Exercise directions
Print out the entries below with no edits.

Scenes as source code
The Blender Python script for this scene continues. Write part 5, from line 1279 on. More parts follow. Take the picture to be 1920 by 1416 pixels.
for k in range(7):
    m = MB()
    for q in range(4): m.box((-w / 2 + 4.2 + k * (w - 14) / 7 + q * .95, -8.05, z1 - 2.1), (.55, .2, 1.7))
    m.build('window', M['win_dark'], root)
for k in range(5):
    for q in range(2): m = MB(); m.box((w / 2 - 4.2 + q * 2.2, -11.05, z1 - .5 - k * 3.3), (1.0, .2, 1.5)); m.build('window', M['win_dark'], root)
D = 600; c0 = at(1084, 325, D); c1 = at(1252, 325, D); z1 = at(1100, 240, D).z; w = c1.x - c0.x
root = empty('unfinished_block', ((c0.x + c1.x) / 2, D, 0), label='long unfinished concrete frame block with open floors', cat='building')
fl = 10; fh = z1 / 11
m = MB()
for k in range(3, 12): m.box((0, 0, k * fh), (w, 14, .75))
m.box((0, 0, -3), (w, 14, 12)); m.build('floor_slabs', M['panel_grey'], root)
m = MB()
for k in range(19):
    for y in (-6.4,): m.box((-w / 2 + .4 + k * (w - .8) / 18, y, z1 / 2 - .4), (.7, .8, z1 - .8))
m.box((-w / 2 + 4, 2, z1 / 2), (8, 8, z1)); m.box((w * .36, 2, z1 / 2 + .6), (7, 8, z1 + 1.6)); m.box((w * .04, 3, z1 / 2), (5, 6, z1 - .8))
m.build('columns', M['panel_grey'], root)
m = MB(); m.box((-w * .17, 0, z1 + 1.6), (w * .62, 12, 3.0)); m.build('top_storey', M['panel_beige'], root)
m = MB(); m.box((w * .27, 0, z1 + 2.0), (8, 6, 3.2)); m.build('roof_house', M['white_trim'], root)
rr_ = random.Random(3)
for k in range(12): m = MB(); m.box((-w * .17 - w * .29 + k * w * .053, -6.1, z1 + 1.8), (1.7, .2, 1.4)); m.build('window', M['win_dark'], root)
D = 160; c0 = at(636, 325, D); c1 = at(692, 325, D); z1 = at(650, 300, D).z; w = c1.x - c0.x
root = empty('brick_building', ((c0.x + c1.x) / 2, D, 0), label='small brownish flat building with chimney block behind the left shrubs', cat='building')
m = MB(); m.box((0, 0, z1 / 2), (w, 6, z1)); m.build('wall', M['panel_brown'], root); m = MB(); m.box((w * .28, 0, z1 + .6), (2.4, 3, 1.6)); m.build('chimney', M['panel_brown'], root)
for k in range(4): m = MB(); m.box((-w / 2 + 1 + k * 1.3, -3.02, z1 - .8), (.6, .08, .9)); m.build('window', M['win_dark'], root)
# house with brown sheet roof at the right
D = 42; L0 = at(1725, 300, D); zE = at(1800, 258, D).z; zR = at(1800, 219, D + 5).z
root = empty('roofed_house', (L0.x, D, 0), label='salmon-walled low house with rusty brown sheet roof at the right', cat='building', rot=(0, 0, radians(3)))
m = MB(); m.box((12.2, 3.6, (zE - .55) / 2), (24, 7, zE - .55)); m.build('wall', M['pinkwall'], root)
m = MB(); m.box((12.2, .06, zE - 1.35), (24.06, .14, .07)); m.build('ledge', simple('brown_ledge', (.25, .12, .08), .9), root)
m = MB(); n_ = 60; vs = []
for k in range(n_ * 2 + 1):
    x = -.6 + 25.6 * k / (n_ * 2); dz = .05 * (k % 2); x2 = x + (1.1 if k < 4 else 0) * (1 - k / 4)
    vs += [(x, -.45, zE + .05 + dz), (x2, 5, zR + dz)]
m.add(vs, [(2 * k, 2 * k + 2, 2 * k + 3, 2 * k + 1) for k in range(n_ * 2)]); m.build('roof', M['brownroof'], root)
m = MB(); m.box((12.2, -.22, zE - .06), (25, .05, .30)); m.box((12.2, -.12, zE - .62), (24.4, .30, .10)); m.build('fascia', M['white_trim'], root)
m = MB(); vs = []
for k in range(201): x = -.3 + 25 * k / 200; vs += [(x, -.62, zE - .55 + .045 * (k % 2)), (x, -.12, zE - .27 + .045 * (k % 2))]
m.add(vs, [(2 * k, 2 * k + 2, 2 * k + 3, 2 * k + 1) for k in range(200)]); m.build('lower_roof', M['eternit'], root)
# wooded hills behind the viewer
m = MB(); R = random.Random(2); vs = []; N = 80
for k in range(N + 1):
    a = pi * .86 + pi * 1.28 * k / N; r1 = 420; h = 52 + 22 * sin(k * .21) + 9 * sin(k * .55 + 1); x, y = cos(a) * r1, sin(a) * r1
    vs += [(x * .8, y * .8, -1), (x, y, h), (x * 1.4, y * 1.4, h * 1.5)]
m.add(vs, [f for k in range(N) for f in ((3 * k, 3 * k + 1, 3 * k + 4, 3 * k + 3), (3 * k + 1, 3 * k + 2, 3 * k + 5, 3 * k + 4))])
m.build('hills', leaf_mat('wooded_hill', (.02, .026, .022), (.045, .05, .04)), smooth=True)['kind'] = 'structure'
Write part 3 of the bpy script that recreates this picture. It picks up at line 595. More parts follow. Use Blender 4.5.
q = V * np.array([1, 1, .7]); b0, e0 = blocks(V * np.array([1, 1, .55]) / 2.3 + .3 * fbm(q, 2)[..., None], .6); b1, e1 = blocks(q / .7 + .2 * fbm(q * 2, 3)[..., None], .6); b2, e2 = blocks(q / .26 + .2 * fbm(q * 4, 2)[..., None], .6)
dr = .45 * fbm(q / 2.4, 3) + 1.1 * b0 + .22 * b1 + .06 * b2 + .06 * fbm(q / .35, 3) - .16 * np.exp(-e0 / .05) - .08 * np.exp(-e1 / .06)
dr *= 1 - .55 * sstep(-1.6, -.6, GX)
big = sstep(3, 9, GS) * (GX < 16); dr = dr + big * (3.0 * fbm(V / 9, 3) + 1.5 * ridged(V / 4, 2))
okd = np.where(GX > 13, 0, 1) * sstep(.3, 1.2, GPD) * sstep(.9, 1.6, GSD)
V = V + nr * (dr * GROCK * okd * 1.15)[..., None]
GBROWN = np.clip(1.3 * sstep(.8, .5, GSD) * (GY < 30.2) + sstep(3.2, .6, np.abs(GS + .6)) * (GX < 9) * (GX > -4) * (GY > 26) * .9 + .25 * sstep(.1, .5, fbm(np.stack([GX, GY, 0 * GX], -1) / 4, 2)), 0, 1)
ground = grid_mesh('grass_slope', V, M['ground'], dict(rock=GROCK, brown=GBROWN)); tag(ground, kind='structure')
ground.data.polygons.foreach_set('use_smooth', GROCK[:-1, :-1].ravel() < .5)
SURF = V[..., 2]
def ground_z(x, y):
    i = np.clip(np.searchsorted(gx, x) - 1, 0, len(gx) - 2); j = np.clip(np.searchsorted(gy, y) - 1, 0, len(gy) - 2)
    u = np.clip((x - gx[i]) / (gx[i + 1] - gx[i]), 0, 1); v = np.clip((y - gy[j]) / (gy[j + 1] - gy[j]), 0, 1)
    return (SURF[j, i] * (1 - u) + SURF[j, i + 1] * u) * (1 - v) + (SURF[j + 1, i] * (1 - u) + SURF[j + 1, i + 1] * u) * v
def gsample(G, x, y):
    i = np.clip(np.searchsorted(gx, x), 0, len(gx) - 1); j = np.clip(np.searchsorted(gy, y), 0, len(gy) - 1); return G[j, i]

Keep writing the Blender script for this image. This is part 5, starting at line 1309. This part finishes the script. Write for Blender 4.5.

Task output
The Blender Python script for this scene continues. Write part 5, from line 1279 on. More parts follow. Take the picture to be 1920 by 1416 pixels.
for k in range(7):
    m = MB()
    for q in range(4): m.box((-w / 2 + 4.2 + k * (w - 14) / 7 + q * .95, -8.05, z1 - 2.1), (.55, .2, 1.7))
    m.build('window', M['win_dark'], root)
for k in range(5):
    for q in range(2): m = MB(); m.box((w / 2 - 4.2 + q * 2.2, -11.05, z1 - .5 - k * 3.3), (1.0, .2, 1.5)); m.build('window', M['win_dark'], root)
D = 600; c0 = at(1084, 325, D); c1 = at(1252, 325, D); z1 = at(1100, 240, D).z; w = c1.x - c0.x
root = empty('unfinished_block', ((c0.x + c1.x) / 2, D, 0), label='long unfinished concrete frame block with open floors', cat='building')
fl = 10; fh = z1 / 11
m = MB()
for k in range(3, 12): m.box((0, 0, k * fh), (w, 14, .75))
m.box((0, 0, -3), (w, 14, 12)); m.build('floor_slabs', M['panel_grey'], root)
m = MB()
for k in range(19):
    for y in (-6.4,): m.box((-w / 2 + .4 + k * (w - .8) / 18, y, z1 / 2 - .4), (.7, .8, z1 - .8))
m.box((-w / 2 + 4, 2, z1 / 2), (8, 8, z1)); m.box((w * .36, 2, z1 / 2 + .6), (7, 8, z1 + 1.6)); m.box((w * .04, 3, z1 / 2), (5, 6, z1 - .8))
m.build('columns', M['panel_grey'], root)
m = MB(); m.box((-w * .17, 0, z1 + 1.6), (w * .62, 12, 3.0)); m.build('top_storey', M['panel_beige'], root)
m = MB(); m.box((w * .27, 0, z1 + 2.0), (8, 6, 3.2)); m.build('roof_house', M['white_trim'], root)
rr_ = random.Random(3)
for k in range(12): m = MB(); m.box((-w * .17 - w * .29 + k * w * .053, -6.1, z1 + 1.8), (1.7, .2, 1.4)); m.build('window', M['win_dark'], root)
D = 160; c0 = at(636, 325, D); c1 = at(692, 325, D); z1 = at(650, 300, D).z; w = c1.x - c0.x
root = empty('brick_building', ((c0.x + c1.x) / 2, D, 0), label='small brownish flat building with chimney block behind the left shrubs', cat='building')
m = MB(); m.box((0, 0, z1 / 2), (w, 6, z1)); m.build('wall', M['panel_brown'], root); m = MB(); m.box((w * .28, 0, z1 + .6), (2.4, 3, 1.6)); m.build('chimney', M['panel_brown'], root)
for k in range(4): m = MB(); m.box((-w / 2 + 1 + k * 1.3, -3.02, z1 - .8), (.6, .08, .9)); m.build('window', M['win_dark'], root)
# house with brown sheet roof at the right
D = 42; L0 = at(1725, 300, D); zE = at(1800, 258, D).z; zR = at(1800, 219, D + 5).z
root = empty('roofed_house', (L0.x, D, 0), label='salmon-walled low house with rusty brown sheet roof at the right', cat='building', rot=(0, 0, radians(3)))
m = MB(); m.box((12.2, 3.6, (zE - .55) / 2), (24, 7, zE - .55)); m.build('wall', M['pinkwall'], root)
m = MB(); m.box((12.2, .06, zE - 1.35), (24.06, .14, .07)); m.build('ledge', simple('brown_ledge', (.25, .12, .08), .9), root)
m = MB(); n_ = 60; vs = []
for k in range(n_ * 2 + 1):
    x = -.6 + 25.6 * k / (n_ * 2); dz = .05 * (k % 2); x2 = x + (1.1 if k < 4 else 0) * (1 - k / 4)
    vs += [(x, -.45, zE + .05 + dz), (x2, 5, zR + dz)]
m.add(vs, [(2 * k, 2 * k + 2, 2 * k + 3, 2 * k + 1) for k in range(n_ * 2)]); m.build('roof', M['brownroof'], root)
m = MB(); m.box((12.2, -.22, zE - .06), (25, .05, .30)); m.box((12.2, -.12, zE - .62), (24.4, .30, .10)); m.build('fascia', M['white_trim'], root)
m = MB(); vs = []
for k in range(201): x = -.3 + 25 * k / 200; vs += [(x, -.62, zE - .55 + .045 * (k % 2)), (x, -.12, zE - .27 + .045 * (k % 2))]
m.add(vs, [(2 * k, 2 * k + 2, 2 * k + 3, 2 * k + 1) for k in range(200)]); m.build('lower_roof', M['eternit'], root)
# wooded hills behind the viewer
m = MB(); R = random.Random(2); vs = []; N = 80
for k in range(N + 1):
    a = pi * .86 + pi * 1.28 * k / N; r1 = 420; h = 52 + 22 * sin(k * .21) + 9 * sin(k * .55 + 1); x, y = cos(a) * r1, sin(a) * r1
    vs += [(x * .8, y * .8, -1), (x, y, h), (x * 1.4, y * 1.4, h * 1.5)]
m.add(vs, [f for k in range(N) for f in ((3 * k, 3 * k + 1, 3 * k + 4, 3 * k + 3), (3 * k + 1, 3 * k + 2, 3 * k + 5, 3 * k + 4))])
m.build('hills', leaf_mat('wooded_hill', (.02, .026, .022), (.045, .05, .04)), smooth=True)['kind'] = 'structure'
Write part 3 of the bpy script that recreates this picture. It picks up at line 595. More parts follow. Use Blender 4.5.
q = V * np.array([1, 1, .7]); b0, e0 = blocks(V * np.array([1, 1, .55]) / 2.3 + .3 * fbm(q, 2)[..., None], .6); b1, e1 = blocks(q / .7 + .2 * fbm(q * 2, 3)[..., None], .6); b2, e2 = blocks(q / .26 + .2 * fbm(q * 4, 2)[..., None], .6)
dr = .45 * fbm(q / 2.4, 3) + 1.1 * b0 + .22 * b1 + .06 * b2 + .06 * fbm(q / .35, 3) - .16 * np.exp(-e0 / .05) - .08 * np.exp(-e1 / .06)
dr *= 1 - .55 * sstep(-1.6, -.6, GX)
big = sstep(3, 9, GS) * (GX < 16); dr = dr + big * (3.0 * fbm(V / 9, 3) + 1.5 * ridged(V / 4, 2))
okd = np.where(GX > 13, 0, 1) * sstep(.3, 1.2, GPD) * sstep(.9, 1.6, GSD)
V = V + nr * (dr * GROCK * okd * 1.15)[..., None]
GBROWN = np.clip(1.3 * sstep(.8, .5, GSD) * (GY < 30.2) + sstep(3.2, .6, np.abs(GS + .6)) * (GX < 9) * (GX > -4) * (GY > 26) * .9 + .25 * sstep(.1, .5, fbm(np.stack([GX, GY, 0 * GX], -1) / 4, 2)), 0, 1)
ground = grid_mesh('grass_slope', V, M['ground'], dict(rock=GROCK, brown=GBROWN)); tag(ground, kind='structure')
ground.data.polygons.foreach_set('use_smooth', GROCK[:-1, :-1].ravel() < .5)
SURF = V[..., 2]
def ground_z(x, y):
    i = np.clip(np.searchsorted(gx, x) - 1, 0, len(gx) - 2); j = np.clip(np.searchsorted(gy, y) - 1, 0, len(gy) - 2)
    u = np.clip((x - gx[i]) / (gx[i + 1] - gx[i]), 0, 1); v = np.clip((y - gy[j]) / (gy[j + 1] - gy[j]), 0, 1)
    return (SURF[j, i] * (1 - u) + SURF[j, i + 1] * u) * (1 - v) + (SURF[j + 1, i] * (1 - u) + SURF[j + 1, i + 1] * u) * v
def gsample(G, x, y):
    i = np.clip(np.searchsorted(gx, x), 0, len(gx) - 1); j = np.clip(np.searchsorted(gy, y), 0, len(gy) - 1); return G[j, i]

Keep writing the Blender script for this image. This is part 5, starting at line 1309. This part finishes the script. Write for Blender 4.5.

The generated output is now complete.